I've been with my husband 16 years married for 7years. He was my childhood sweetheart we met when I was only 15yrs.
The past few years our relationship has been none existent. I think this began 3months after we had our 1st born when my husband had a relapse (alcoholic) and lost his job keeping this a secret from me and denying/lying that anything had happened up until I confronted him with written evidence After discovering a letter from his previous employers.
He had threw away our only means of support when we had just had a baby for no reason other than to get drunk. I felt utterly devastated & betrayed at the most vulnerable time of my life he let me down.
I hated him more then than any of the other stupid things he had ever done this was by far the worst.
I have major fertility issues and had been through 9years of fertility investigations, heartache, operations & fertility treatment to get our beautiful baby. When he was born I felt my heart would burst I was so happy. I finally felt our family was complete but he stole a part of that new motherhood feeling from me when he forced me back into work before our baby was only 3months old. He broke my heart and that is where our marriage started to go down hill for me.
We had a separation for a while but after a cupple of months agreed to try again after he pleaded with me that he would never let us down again and would try to face his own Demons and sort himself out to make our marriage work.
However he has since took on a high pressure job a year ago (his own decision) with long hours he is becoming very difficult to live with. My husband has always had a bad temper. We can never discuss anything rationally he will fly off the handle and throw objects or will punch/kick break things in our home if I try to talk to or discuss anything.
For a few months now he has come home from work and shut myself and my son out just sitting on his laptop getting irritated with me if I try to have a conversation with him, he has no interest in me at all. He loses his cool with our son sometimes if he isn't in bed on time or is creating a fuss.

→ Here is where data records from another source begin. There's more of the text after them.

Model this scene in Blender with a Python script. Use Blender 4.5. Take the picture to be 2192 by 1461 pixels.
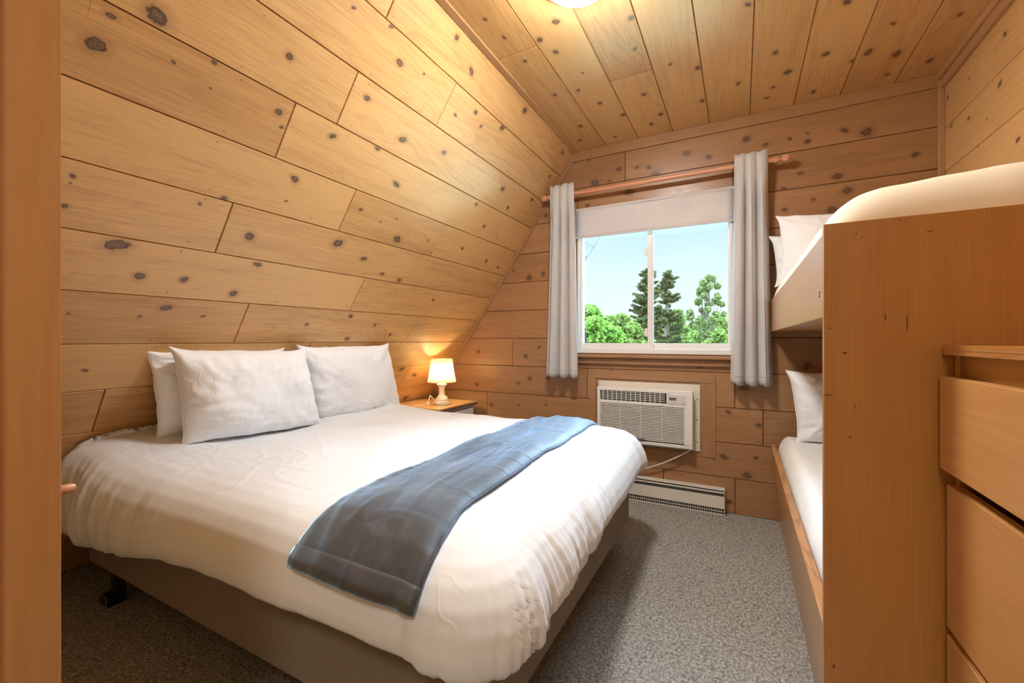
import bpy, math, random
import numpy as np
from mathutils import Vector, Matrix, noise
C=bpy.context; D=bpy.data
for o in list(D.objects): D.objects.remove(o)
R=math.radians
# ---------------------------------------------------------------- camera
cam=D.cameras.new('camera'); cam_o=D.objects.new('camera',cam); C.scene.collection.objects.link(cam_o)
cam_o.location=(0,0,1.07); cam_o.rotation_euler=(R(90),0,R(28.017))
cam.sensor_width=36; cam.lens=919/2192*36; cam.shift_y=-3.5/2192; cam.clip_start=.01; cam.clip_end=500
C.scene.camera=cam_o
vs=C.scene.view_settings
vs.view_transform='Standard'; vs.look='None'; vs.gamma=1; vs.use_curve_mapping=False; vs.exposure=1.30
# ---------------------------------------------------------------- sky, sun, lamps
W=D.worlds.new('world'); C.scene.world=W; W.use_nodes=True
wn=W.node_tree.nodes; wl=W.node_tree.links; wn.clear()
tc=wn.new('ShaderNodeTexCoord'); sx=wn.new('ShaderNodeSeparateXYZ'); wl.new(tc.outputs['Generated'],sx.inputs[0])
def wramp(stops):
    r=wn.new('ShaderNodeValToRGB'); r.color_ramp.interpolation='EASE'
    e=r.color_ramp.elements
    while len(e)<len(stops): e.new(.5)
    for k,(p,c) in enumerate(stops): e[k].position=p; e[k].color=(*c,1)
    wl.new(sx.outputs['Z'],r.inputs[0]); return r
cr=wramp([(0,(.86,.96,1)),(.10,(.74,.89,1)),(.24,(.56,.785,1)),(.7,(.55,.78,1))])
SKY=14.0
sr=wramp([(0,(0.52/SKY,)*3),(.24,(0.52/SKY,)*3),(.45,(1,)*3),(1,(1,)*3)])
ml=wn.new('ShaderNodeMath'); ml.operation='MULTIPLY'; ml.inputs[1].default_value=SKY; wl.new(sr.outputs[0],ml.inputs[0])
bg=wn.new('ShaderNodeBackground'); wl.new(cr.outputs[0],bg.inputs[0]); wl.new(ml.outputs[0],bg.inputs[1])
wo=wn.new('ShaderNodeOutputWorld'); wl.new(bg.outputs[0],wo.inputs[0])
def lamp(name,kind,loc,energy,color,rot=(0,0,0),**k):
    l=D.lights.new(name,kind); l.energy=energy; l.color=color
    for a,b in k.items(): setattr(l,a,b)
    o=D.objects.new(name,l); C.scene.collection.objects.link(o); o.location=loc; o.rotation_euler=rot; return o
lamp('sun','SUN',(0,-5,12),1.5,(1,.95,.86),rot=(R(48),0,R(-25)),angle=R(1))
port=lamp('window_portal','AREA',(-.54,3.10,1.42),1,(1,1,1),rot=(R(-90),0,0),shape='RECTANGLE',size=1.05,size_y=.9)
port.data.cycles.is_portal=True
HALL_FILL=9; lamp('hall_fill_light','AREA',(.1,-.9,2.36),HALL_FILL,(1,.90,.76),shape='DISK',size=.5)  # added soft fill behind the camera, no fixture there; brightens the bunk end panel
DOME=78.0       # strength of the glowing dome shade
BULB=1.5       # watts of the bedside bulb
# ---------------------------------------------------------------- helpers
def node(nt,t,**k):
    n=nt.nodes.new(t)
    for a,b in k.items():
        if a=='inp':
            for i,v in b.items(): n.inputs[i].default_value=v
        else: setattr(n,a,b)
    return n
def mat(name,color=(.8,.8,.8),rough=.5,metal=0,spec=.5,**k):
    m=D.materials.new(name); m.use_nodes=True; b=m.node_tree.nodes['Principled BSDF']
    b.inputs['Base Color'].default_value=(*color,1); b.inputs['Roughness'].default_value=rough
    b.inputs['Metallic'].default_value=metal; b.inputs['Specular IOR Level'].default_value=spec
    for a,v in k.items(): b.inputs[a.replace('_',' ')].default_value=v
    return m
def noise_mat(name,c1,c2,scale,rough=.6,bump=0,bscale=None,detail=4,vec=(1,1,1),coords='Object',contrast=(.35,.65),spec=.5,**k):
    m=mat(name,c1,rough,spec=spec,**k); nt=m.node_tree; L=nt.links; b=nt.nodes['Principled BSDF']
    t=node(nt,'ShaderNodeTexCoord'); mp=node(nt,'ShaderNodeMapping'); mp.inputs['Scale'].default_value=vec
    L.new(t.outputs[coords],mp.inputs[0])
    n=node(nt,'ShaderNodeTexNoise',inp={'Scale':scale,'Detail':detail}); L.new(mp.outputs[0],n.inputs[0])
    r=node(nt,'ShaderNodeValToRGB'); r.color_ramp.elements[0].position=contrast[0]; r.color_ramp.elements[1].position=contrast[1]
    r.color_ramp.elements[0].color=(*c1,1); r.color_ramp.elements[1].color=(*c2,1)
    L.new(n.outputs[0],r.inputs[0]); L.new(r.outputs[0],b.inputs['Base Color'])
    if bump:
        n2=node(nt,'ShaderNodeTexNoise',inp={'Scale':bscale or scale,'Detail':3}); L.new(mp.outputs[0],n2.inputs[0])
        bp=node(nt,'ShaderNodeBump',inp={'Strength':bump,'Distance':.01}); L.new(n2.outputs[0],bp.inputs['Height']); L.new(bp.outputs[0],b.inputs['Normal'])
    return m
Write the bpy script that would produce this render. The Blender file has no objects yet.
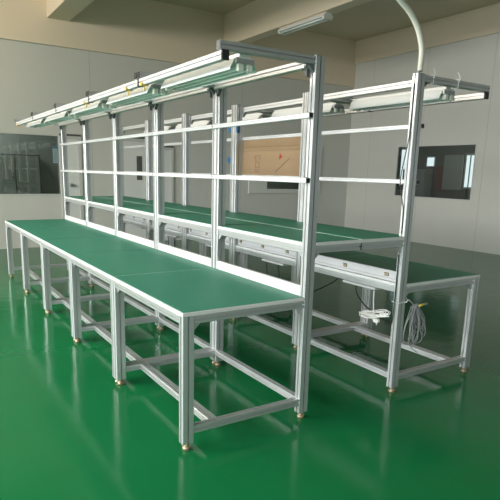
import bpy, math, random
from mathutils import Vector, Matrix
random.seed(7)
SC = bpy.context.scene
COL = SC.collection

# ------------------------------------------------------------------ materials
def new_mat(name):
    m = bpy.data.materials.new(name); m.use_nodes = True
    return m, m.node_tree.nodes, m.node_tree.links, m.node_tree.nodes['Principled BSDF']

def mat(name, col, rough=.5, metal=0.0, spec=.5, bump=0.0, bscale=60, var=0.0, vscale=8, coat=0.0):
    m, n, l, b = new_mat(name)
    b.inputs['Base Color'].default_value = (*col, 1)
    b.inputs['Roughness'].default_value = rough
    b.inputs['Metallic'].default_value = metal
    b.inputs['Specular IOR Level'].default_value = spec
    b.inputs['Coat Weight'].default_value = coat
    tc = n.new('ShaderNodeTexCoord')
    if var:
        t = n.new('ShaderNodeTexNoise'); t.inputs['Scale'].default_value = vscale; t.inputs['Detail'].default_value = 5
        l.new(tc.outputs['Object'], t.inputs['Vector'])
        mx = n.new('ShaderNodeMix'); mx.data_type = 'RGBA'
        mx.inputs['A'].default_value = (*[c*(1-var) for c in col], 1)
        mx.inputs['B'].default_value = (*[min(1, c*(1+var)) for c in col], 1)
        l.new(t.outputs['Fac'], mx.inputs['Factor']); l.new(mx.outputs['Result'], b.inputs['Base Color'])
    if bump:
        t2 = n.new('ShaderNodeTexNoise'); t2.inputs['Scale'].default_value = bscale; t2.inputs['Detail'].default_value = 3
        l.new(tc.outputs['Object'], t2.inputs['Vector'])
        bp = n.new('ShaderNodeBump'); bp.inputs['Strength'].default_value = bump; bp.inputs['Distance'].default_value = .01
        l.new(t2.outputs['Fac'], bp.inputs['Height']); l.new(bp.outputs['Normal'], b.inputs['Normal'])
    return m

def panel_mat(name, col, axis, period, offset, rough=.45):
    """painted sandwich panels: fine dark joints every `period` metres along an axis"""
    m, n, l, b = new_mat(name)
    b.inputs['Roughness'].default_value = rough
    b.inputs['Specular IOR Level'].default_value = .35
    g = n.new('ShaderNodeNewGeometry'); s = n.new('ShaderNodeSeparateXYZ')
    l.new(g.outputs['Position'], s.inputs[0])
    def math_(op, a, bb=None):
        q = n.new('ShaderNodeMath'); q.operation = op
        for i, v in enumerate((a, bb)):
            if v is None: continue
            if isinstance(v, (int, float)): q.inputs[i].default_value = v
            else: l.new(v, q.inputs[i])
        return q.outputs[0]
    v = math_('ADD', s.outputs[axis], -offset)
    v = math_('DIVIDE', v, period)
    v = math_('FRACT', v)
    v = math_('SUBTRACT', v, .5); v = math_('ABSOLUTE', v)
    v = math_('GREATER_THAN', v, .5 - .006/period)
    t = n.new('ShaderNodeTexNoise'); t.inputs['Scale'].default_value = .9; t.inputs['Detail'].default_value = 4
    l.new(g.outputs['Position'], t.inputs['Vector'])
    mx = n.new('ShaderNodeMix'); mx.data_type = 'RGBA'
    mx.inputs['A'].default_value = (*[c*.97 for c in col], 1); mx.inputs['B'].default_value = (*[c*1.03 for c in col], 1)
    l.new(t.outputs['Fac'], mx.inputs['Factor'])
    m2 = n.new('ShaderNodeMix'); m2.data_type = 'RGBA'
    m2.inputs['B'].default_value = (*[c*.78 for c in col], 1)
    l.new(v, m2.inputs['Factor']); l.new(mx.outputs['Result'], m2.inputs['A'])
    l.new(m2.outputs['Result'], b.inputs['Base Color'])
    return m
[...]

I can have a lovely day just myself and my son but as soon as my husband walks through the door the whole mood shifts. The atmosphere at home changes and it's miserable to be around. I feel as though I have to suppress my own feelings and walk on egg shelIs around him as not to rock the boat and deal with his temper. We haven't spent anytime together as a cupple and he doesn't seem interested in doing anything enjoyable together. Everything I say is met with a kind of if I have to kind of attitude as though going out to do anything with me etc is a chore. I feel as though we are just co-existing we share everything but the fun, happiness and the affection. He sleeps on the sofa the majority of the time which makes any closeness between us impossible and I'm starting to feel like I don't love him anymore because although I do love him I know 100% I'm not in love with him. I don't like the person he has now become and it's really dragging me down.
I want to feel happy but these days are all doom and gloom because he is miserable. I have tried so many years to help him and to be understanding of his personal issues (anger, alcoholism, anxiety & depression) but I'm really struggling now at a time in my life where I just want to break free of the stress and strain and feel happy again. I want to give my son a light hearted and fun atmosphere to grow up in one where he won't be stressed out with adult issues but things never seem to change.
I suggested last year that we sell our home and down size to reduce financial pressure to make things easier for my husband as he'd like to change his line of work to reduce pressure but I'm not sure that doing this would make a difference to our marriage or not. Do I keep trying and give him longer to see if once we move houses and work pressure was lifted a bit if he'd be happier in himself and in doing so our marriage would improve?.
Advice from those who have had similar issues would be greatly appreciated.